Supplied material:
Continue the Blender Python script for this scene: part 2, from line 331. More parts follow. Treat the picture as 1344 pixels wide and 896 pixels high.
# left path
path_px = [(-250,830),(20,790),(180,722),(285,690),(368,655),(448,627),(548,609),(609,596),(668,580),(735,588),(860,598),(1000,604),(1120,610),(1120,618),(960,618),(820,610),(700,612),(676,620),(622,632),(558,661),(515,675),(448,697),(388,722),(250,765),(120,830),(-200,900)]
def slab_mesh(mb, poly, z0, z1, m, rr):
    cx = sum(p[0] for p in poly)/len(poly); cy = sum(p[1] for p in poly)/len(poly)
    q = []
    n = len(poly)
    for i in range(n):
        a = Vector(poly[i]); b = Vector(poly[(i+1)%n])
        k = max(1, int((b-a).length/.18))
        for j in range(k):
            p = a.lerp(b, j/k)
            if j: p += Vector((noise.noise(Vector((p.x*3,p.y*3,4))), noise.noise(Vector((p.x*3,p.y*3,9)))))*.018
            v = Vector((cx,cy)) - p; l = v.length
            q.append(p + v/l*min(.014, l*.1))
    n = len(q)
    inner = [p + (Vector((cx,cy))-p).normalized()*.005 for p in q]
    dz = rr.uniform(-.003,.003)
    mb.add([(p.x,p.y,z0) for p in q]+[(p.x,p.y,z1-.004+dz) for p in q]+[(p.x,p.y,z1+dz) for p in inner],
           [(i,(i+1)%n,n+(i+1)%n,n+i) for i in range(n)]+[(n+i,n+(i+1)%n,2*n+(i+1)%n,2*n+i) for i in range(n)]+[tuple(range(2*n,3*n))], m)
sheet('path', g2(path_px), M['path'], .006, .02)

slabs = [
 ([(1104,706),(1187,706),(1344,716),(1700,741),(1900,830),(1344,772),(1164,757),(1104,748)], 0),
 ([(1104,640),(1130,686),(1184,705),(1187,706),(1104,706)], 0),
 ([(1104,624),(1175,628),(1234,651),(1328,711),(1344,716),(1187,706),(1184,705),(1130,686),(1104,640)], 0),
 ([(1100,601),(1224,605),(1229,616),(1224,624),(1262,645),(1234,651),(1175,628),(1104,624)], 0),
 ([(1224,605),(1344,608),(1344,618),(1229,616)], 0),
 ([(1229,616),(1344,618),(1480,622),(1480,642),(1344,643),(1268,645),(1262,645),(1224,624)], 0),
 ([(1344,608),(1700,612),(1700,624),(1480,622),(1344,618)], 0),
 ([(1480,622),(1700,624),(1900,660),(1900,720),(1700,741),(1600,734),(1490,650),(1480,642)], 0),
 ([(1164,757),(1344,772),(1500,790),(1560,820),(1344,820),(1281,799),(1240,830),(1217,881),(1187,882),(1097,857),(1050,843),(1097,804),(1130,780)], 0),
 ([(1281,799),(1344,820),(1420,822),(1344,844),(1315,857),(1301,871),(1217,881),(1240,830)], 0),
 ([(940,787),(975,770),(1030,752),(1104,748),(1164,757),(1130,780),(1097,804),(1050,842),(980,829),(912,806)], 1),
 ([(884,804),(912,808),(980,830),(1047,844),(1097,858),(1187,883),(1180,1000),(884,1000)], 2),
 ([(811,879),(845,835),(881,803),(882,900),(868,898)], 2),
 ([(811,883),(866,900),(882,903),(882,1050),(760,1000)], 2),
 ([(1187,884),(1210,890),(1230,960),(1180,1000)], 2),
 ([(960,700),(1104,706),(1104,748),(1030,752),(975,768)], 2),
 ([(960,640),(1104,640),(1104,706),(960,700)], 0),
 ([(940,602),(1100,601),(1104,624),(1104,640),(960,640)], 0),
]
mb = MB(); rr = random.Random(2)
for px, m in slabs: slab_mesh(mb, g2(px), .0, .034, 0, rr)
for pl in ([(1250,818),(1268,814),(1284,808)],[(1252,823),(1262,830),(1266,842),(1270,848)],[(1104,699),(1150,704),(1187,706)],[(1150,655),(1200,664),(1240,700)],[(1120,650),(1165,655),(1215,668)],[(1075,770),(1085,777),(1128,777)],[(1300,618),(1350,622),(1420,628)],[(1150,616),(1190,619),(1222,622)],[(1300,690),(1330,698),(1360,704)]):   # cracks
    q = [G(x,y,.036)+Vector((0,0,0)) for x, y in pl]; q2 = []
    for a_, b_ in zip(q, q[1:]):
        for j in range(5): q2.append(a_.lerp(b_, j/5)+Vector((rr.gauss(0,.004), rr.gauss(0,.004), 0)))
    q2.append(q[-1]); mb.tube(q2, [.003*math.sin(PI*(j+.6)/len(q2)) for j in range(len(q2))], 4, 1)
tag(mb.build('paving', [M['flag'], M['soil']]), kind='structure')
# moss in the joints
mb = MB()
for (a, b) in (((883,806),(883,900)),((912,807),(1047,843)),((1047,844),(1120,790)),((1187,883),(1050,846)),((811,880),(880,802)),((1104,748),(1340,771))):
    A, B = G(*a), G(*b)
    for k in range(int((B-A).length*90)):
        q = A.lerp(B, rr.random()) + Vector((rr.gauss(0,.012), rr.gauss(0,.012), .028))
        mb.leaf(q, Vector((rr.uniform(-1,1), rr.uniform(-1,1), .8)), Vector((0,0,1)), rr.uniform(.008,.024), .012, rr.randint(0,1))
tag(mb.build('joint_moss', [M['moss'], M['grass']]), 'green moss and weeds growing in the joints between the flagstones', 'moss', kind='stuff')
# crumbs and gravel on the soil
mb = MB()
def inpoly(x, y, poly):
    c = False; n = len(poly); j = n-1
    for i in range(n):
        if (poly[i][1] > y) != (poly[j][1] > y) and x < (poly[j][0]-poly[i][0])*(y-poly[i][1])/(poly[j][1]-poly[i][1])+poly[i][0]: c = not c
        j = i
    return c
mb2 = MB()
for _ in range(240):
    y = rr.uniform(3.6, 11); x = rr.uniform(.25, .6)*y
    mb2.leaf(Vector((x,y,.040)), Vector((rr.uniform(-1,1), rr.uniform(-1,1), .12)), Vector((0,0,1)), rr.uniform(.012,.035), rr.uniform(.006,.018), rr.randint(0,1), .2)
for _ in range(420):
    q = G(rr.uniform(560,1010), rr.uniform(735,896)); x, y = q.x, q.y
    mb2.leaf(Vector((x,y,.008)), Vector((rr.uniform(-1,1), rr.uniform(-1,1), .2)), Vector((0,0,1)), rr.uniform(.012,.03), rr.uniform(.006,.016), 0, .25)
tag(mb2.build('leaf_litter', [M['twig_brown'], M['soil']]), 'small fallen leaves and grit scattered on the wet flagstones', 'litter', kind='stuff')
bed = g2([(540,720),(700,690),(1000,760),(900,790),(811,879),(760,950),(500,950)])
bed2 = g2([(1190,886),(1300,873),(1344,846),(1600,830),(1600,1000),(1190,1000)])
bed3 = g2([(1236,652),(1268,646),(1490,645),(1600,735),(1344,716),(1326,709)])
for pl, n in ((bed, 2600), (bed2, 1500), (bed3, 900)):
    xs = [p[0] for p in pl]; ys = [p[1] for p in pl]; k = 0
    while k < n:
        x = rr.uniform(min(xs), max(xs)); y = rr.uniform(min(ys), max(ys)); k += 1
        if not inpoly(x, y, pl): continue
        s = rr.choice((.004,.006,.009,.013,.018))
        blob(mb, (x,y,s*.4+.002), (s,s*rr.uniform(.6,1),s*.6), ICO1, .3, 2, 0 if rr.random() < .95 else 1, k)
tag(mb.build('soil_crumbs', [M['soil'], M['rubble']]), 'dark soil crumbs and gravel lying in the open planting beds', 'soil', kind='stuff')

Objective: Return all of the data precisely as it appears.

The response:
Continue the Blender Python script for this scene: part 2, from line 331. More parts follow. Treat the picture as 1344 pixels wide and 896 pixels high.
# left path
path_px = [(-250,830),(20,790),(180,722),(285,690),(368,655),(448,627),(548,609),(609,596),(668,580),(735,588),(860,598),(1000,604),(1120,610),(1120,618),(960,618),(820,610),(700,612),(676,620),(622,632),(558,661),(515,675),(448,697),(388,722),(250,765),(120,830),(-200,900)]
def slab_mesh(mb, poly, z0, z1, m, rr):
    cx = sum(p[0] for p in poly)/len(poly); cy = sum(p[1] for p in poly)/len(poly)
    q = []
    n = len(poly)
    for i in range(n):
        a = Vector(poly[i]); b = Vector(poly[(i+1)%n])
        k = max(1, int((b-a).length/.18))
        for j in range(k):
            p = a.lerp(b, j/k)
            if j: p += Vector((noise.noise(Vector((p.x*3,p.y*3,4))), noise.noise(Vector((p.x*3,p.y*3,9)))))*.018
            v = Vector((cx,cy)) - p; l = v.length
            q.append(p + v/l*min(.014, l*.1))
    n = len(q)
    inner = [p + (Vector((cx,cy))-p).normalized()*.005 for p in q]
    dz = rr.uniform(-.003,.003)
    mb.add([(p.x,p.y,z0) for p in q]+[(p.x,p.y,z1-.004+dz) for p in q]+[(p.x,p.y,z1+dz) for p in inner],
           [(i,(i+1)%n,n+(i+1)%n,n+i) for i in range(n)]+[(n+i,n+(i+1)%n,2*n+(i+1)%n,2*n+i) for i in range(n)]+[tuple(range(2*n,3*n))], m)
sheet('path', g2(path_px), M['path'], .006, .02)

slabs = [
 ([(1104,706),(1187,706),(1344,716),(1700,741),(1900,830),(1344,772),(1164,757),(1104,748)], 0),
 ([(1104,640),(1130,686),(1184,705),(1187,706),(1104,706)], 0),
 ([(1104,624),(1175,628),(1234,651),(1328,711),(1344,716),(1187,706),(1184,705),(1130,686),(1104,640)], 0),
 ([(1100,601),(1224,605),(1229,616),(1224,624),(1262,645),(1234,651),(1175,628),(1104,624)], 0),
 ([(1224,605),(1344,608),(1344,618),(1229,616)], 0),
 ([(1229,616),(1344,618),(1480,622),(1480,642),(1344,643),(1268,645),(1262,645),(1224,624)], 0),
 ([(1344,608),(1700,612),(1700,624),(1480,622),(1344,618)], 0),
 ([(1480,622),(1700,624),(1900,660),(1900,720),(1700,741),(1600,734),(1490,650),(1480,642)], 0),
 ([(1164,757),(1344,772),(1500,790),(1560,820),(1344,820),(1281,799),(1240,830),(1217,881),(1187,882),(1097,857),(1050,843),(1097,804),(1130,780)], 0),
 ([(1281,799),(1344,820),(1420,822),(1344,844),(1315,857),(1301,871),(1217,881),(1240,830)], 0),
 ([(940,787),(975,770),(1030,752),(1104,748),(1164,757),(1130,780),(1097,804),(1050,842),(980,829),(912,806)], 1),
 ([(884,804),(912,808),(980,830),(1047,844),(1097,858),(1187,883),(1180,1000),(884,1000)], 2),
 ([(811,879),(845,835),(881,803),(882,900),(868,898)], 2),
 ([(811,883),(866,900),(882,903),(882,1050),(760,1000)], 2),
 ([(1187,884),(1210,890),(1230,960),(1180,1000)], 2),
 ([(960,700),(1104,706),(1104,748),(1030,752),(975,768)], 2),
 ([(960,640),(1104,640),(1104,706),(960,700)], 0),
 ([(940,602),(1100,601),(1104,624),(1104,640),(960,640)], 0),
]
mb = MB(); rr = random.Random(2)
for px, m in slabs: slab_mesh(mb, g2(px), .0, .034, 0, rr)
for pl in ([(1250,818),(1268,814),(1284,808)],[(1252,823),(1262,830),(1266,842),(1270,848)],[(1104,699),(1150,704),(1187,706)],[(1150,655),(1200,664),(1240,700)],[(1120,650),(1165,655),(1215,668)],[(1075,770),(1085,777),(1128,777)],[(1300,618),(1350,622),(1420,628)],[(1150,616),(1190,619),(1222,622)],[(1300,690),(1330,698),(1360,704)]):   # cracks
    q = [G(x,y,.036)+Vector((0,0,0)) for x, y in pl]; q2 = []
    for a_, b_ in zip(q, q[1:]):
        for j in range(5): q2.append(a_.lerp(b_, j/5)+Vector((rr.gauss(0,.004), rr.gauss(0,.004), 0)))
    q2.append(q[-1]); mb.tube(q2, [.003*math.sin(PI*(j+.6)/len(q2)) for j in range(len(q2))], 4, 1)
tag(mb.build('paving', [M['flag'], M['soil']]), kind='structure')
# moss in the joints
mb = MB()
for (a, b) in (((883,806),(883,900)),((912,807),(1047,843)),((1047,844),(1120,790)),((1187,883),(1050,846)),((811,880),(880,802)),((1104,748),(1340,771))):
    A, B = G(*a), G(*b)
    for k in range(int((B-A).length*90)):
        q = A.lerp(B, rr.random()) + Vector((rr.gauss(0,.012), rr.gauss(0,.012), .028))
        mb.leaf(q, Vector((rr.uniform(-1,1), rr.uniform(-1,1), .8)), Vector((0,0,1)), rr.uniform(.008,.024), .012, rr.randint(0,1))
tag(mb.build('joint_moss', [M['moss'], M['grass']]), 'green moss and weeds growing in the joints between the flagstones', 'moss', kind='stuff')
# crumbs and gravel on the soil
mb = MB()
def inpoly(x, y, poly):
    c = False; n = len(poly); j = n-1
    for i in range(n):
        if (poly[i][1] > y) != (poly[j][1] > y) and x < (poly[j][0]-poly[i][0])*(y-poly[i][1])/(poly[j][1]-poly[i][1])+poly[i][0]: c = not c
        j = i
    return c
mb2 = MB()
for _ in range(240):
    y = rr.uniform(3.6, 11); x = rr.uniform(.25, .6)*y
    mb2.leaf(Vector((x,y,.040)), Vector((rr.uniform(-1,1), rr.uniform(-1,1), .12)), Vector((0,0,1)), rr.uniform(.012,.035), rr.uniform(.006,.018), rr.randint(0,1), .2)
for _ in range(420):
    q = G(rr.uniform(560,1010), rr.uniform(735,896)); x, y = q.x, q.y
    mb2.leaf(Vector((x,y,.008)), Vector((rr.uniform(-1,1), rr.uniform(-1,1), .2)), Vector((0,0,1)), rr.uniform(.012,.03), rr.uniform(.006,.016), 0, .25)
tag(mb2.build('leaf_litter', [M['twig_brown'], M['soil']]), 'small fallen leaves and grit scattered on the wet flagstones', 'litter', kind='stuff')
bed = g2([(540,720),(700,690),(1000,760),(900,790),(811,879),(760,950),(500,950)])
bed2 = g2([(1190,886),(1300,873),(1344,846),(1600,830),(1600,1000),(1190,1000)])
bed3 = g2([(1236,652),(1268,646),(1490,645),(1600,735),(1344,716),(1326,709)])
for pl, n in ((bed, 2600), (bed2, 1500), (bed3, 900)):
    xs = [p[0] for p in pl]; ys = [p[1] for p in pl]; k = 0
    while k < n:
        x = rr.uniform(min(xs), max(xs)); y = rr.uniform(min(ys), max(ys)); k += 1
        if not inpoly(x, y, pl): continue
        s = rr.choice((.004,.006,.009,.013,.018))
        blob(mb, (x,y,s*.4+.002), (s,s*rr.uniform(.6,1),s*.6), ICO1, .3, 2, 0 if rr.random() < .95 else 1, k)
tag(mb.build('soil_crumbs', [M['soil'], M['rubble']]), 'dark soil crumbs and gravel lying in the open planting beds', 'soil', kind='stuff')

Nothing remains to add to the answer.